• What the task asks: Reproduce all of the material exactly as shown.

** Begin Material **

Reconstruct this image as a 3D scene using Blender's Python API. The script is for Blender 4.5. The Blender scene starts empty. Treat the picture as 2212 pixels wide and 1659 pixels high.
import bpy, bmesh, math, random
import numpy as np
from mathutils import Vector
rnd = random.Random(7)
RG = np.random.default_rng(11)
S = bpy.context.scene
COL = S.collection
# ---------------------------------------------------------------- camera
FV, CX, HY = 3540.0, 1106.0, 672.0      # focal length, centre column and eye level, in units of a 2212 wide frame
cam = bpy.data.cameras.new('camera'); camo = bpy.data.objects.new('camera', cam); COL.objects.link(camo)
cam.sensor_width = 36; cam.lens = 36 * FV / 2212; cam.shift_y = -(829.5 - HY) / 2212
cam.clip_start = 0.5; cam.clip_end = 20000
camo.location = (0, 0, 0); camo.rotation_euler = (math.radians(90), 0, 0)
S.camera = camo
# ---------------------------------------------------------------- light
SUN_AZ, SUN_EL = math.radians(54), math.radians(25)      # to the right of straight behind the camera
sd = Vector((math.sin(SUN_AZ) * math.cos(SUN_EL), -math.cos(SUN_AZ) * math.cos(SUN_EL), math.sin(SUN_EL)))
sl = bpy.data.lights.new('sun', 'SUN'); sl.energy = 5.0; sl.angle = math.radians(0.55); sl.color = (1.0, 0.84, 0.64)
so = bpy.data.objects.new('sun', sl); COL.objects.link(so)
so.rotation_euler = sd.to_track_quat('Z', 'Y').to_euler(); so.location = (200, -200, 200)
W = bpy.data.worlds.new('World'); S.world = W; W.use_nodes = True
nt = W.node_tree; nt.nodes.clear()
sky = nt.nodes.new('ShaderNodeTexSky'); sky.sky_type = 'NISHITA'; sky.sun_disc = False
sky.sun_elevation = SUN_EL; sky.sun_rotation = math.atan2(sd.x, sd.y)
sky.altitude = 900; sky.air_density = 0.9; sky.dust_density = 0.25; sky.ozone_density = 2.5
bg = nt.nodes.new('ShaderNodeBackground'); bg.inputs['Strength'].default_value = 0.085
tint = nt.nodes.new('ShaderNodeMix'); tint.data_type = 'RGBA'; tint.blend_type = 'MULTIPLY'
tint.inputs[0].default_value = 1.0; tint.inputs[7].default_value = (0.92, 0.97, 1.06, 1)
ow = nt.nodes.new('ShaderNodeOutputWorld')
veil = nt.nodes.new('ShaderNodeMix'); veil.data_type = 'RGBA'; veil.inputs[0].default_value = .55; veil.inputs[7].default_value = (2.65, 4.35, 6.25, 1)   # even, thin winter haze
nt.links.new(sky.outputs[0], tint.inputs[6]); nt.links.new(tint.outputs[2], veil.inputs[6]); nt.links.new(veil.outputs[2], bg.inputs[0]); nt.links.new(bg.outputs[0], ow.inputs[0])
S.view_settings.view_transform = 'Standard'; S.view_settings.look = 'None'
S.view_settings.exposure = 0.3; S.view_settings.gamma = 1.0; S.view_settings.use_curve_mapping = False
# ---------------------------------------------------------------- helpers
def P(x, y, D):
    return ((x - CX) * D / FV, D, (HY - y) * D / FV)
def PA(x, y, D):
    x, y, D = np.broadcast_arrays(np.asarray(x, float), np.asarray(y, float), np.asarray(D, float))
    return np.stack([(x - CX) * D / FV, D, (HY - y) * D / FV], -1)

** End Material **

• Complete response:
Reconstruct this image as a 3D scene using Blender's Python API. The script is for Blender 4.5. The Blender scene starts empty. Treat the picture as 2212 pixels wide and 1659 pixels high.
import bpy, bmesh, math, random
import numpy as np
from mathutils import Vector
rnd = random.Random(7)
RG = np.random.default_rng(11)
S = bpy.context.scene
COL = S.collection
# ---------------------------------------------------------------- camera
FV, CX, HY = 3540.0, 1106.0, 672.0      # focal length, centre column and eye level, in units of a 2212 wide frame
cam = bpy.data.cameras.new('camera'); camo = bpy.data.objects.new('camera', cam); COL.objects.link(camo)
cam.sensor_width = 36; cam.lens = 36 * FV / 2212; cam.shift_y = -(829.5 - HY) / 2212
cam.clip_start = 0.5; cam.clip_end = 20000
camo.location = (0, 0, 0); camo.rotation_euler = (math.radians(90), 0, 0)
S.camera = camo
# ---------------------------------------------------------------- light
SUN_AZ, SUN_EL = math.radians(54), math.radians(25)      # to the right of straight behind the camera
sd = Vector((math.sin(SUN_AZ) * math.cos(SUN_EL), -math.cos(SUN_AZ) * math.cos(SUN_EL), math.sin(SUN_EL)))
sl = bpy.data.lights.new('sun', 'SUN'); sl.energy = 5.0; sl.angle = math.radians(0.55); sl.color = (1.0, 0.84, 0.64)
so = bpy.data.objects.new('sun', sl); COL.objects.link(so)
so.rotation_euler = sd.to_track_quat('Z', 'Y').to_euler(); so.location = (200, -200, 200)
W = bpy.data.worlds.new('World'); S.world = W; W.use_nodes = True
nt = W.node_tree; nt.nodes.clear()
sky = nt.nodes.new('ShaderNodeTexSky'); sky.sky_type = 'NISHITA'; sky.sun_disc = False
sky.sun_elevation = SUN_EL; sky.sun_rotation = math.atan2(sd.x, sd.y)
sky.altitude = 900; sky.air_density = 0.9; sky.dust_density = 0.25; sky.ozone_density = 2.5
bg = nt.nodes.new('ShaderNodeBackground'); bg.inputs['Strength'].default_value = 0.085
tint = nt.nodes.new('ShaderNodeMix'); tint.data_type = 'RGBA'; tint.blend_type = 'MULTIPLY'
tint.inputs[0].default_value = 1.0; tint.inputs[7].default_value = (0.92, 0.97, 1.06, 1)
ow = nt.nodes.new('ShaderNodeOutputWorld')
veil = nt.nodes.new('ShaderNodeMix'); veil.data_type = 'RGBA'; veil.inputs[0].default_value = .55; veil.inputs[7].default_value = (2.65, 4.35, 6.25, 1)   # even, thin winter haze
nt.links.new(sky.outputs[0], tint.inputs[6]); nt.links.new(tint.outputs[2], veil.inputs[6]); nt.links.new(veil.outputs[2], bg.inputs[0]); nt.links.new(bg.outputs[0], ow.inputs[0])
S.view_settings.view_transform = 'Standard'; S.view_settings.look = 'None'
S.view_settings.exposure = 0.3; S.view_settings.gamma = 1.0; S.view_settings.use_curve_mapping = False
# ---------------------------------------------------------------- helpers
def P(x, y, D):
    return ((x - CX) * D / FV, D, (HY - y) * D / FV)
def PA(x, y, D):
    x, y, D = np.broadcast_arrays(np.asarray(x, float), np.asarray(y, float), np.asarray(D, float))
    return np.stack([(x - CX) * D / FV, D, (HY - y) * D / FV], -1)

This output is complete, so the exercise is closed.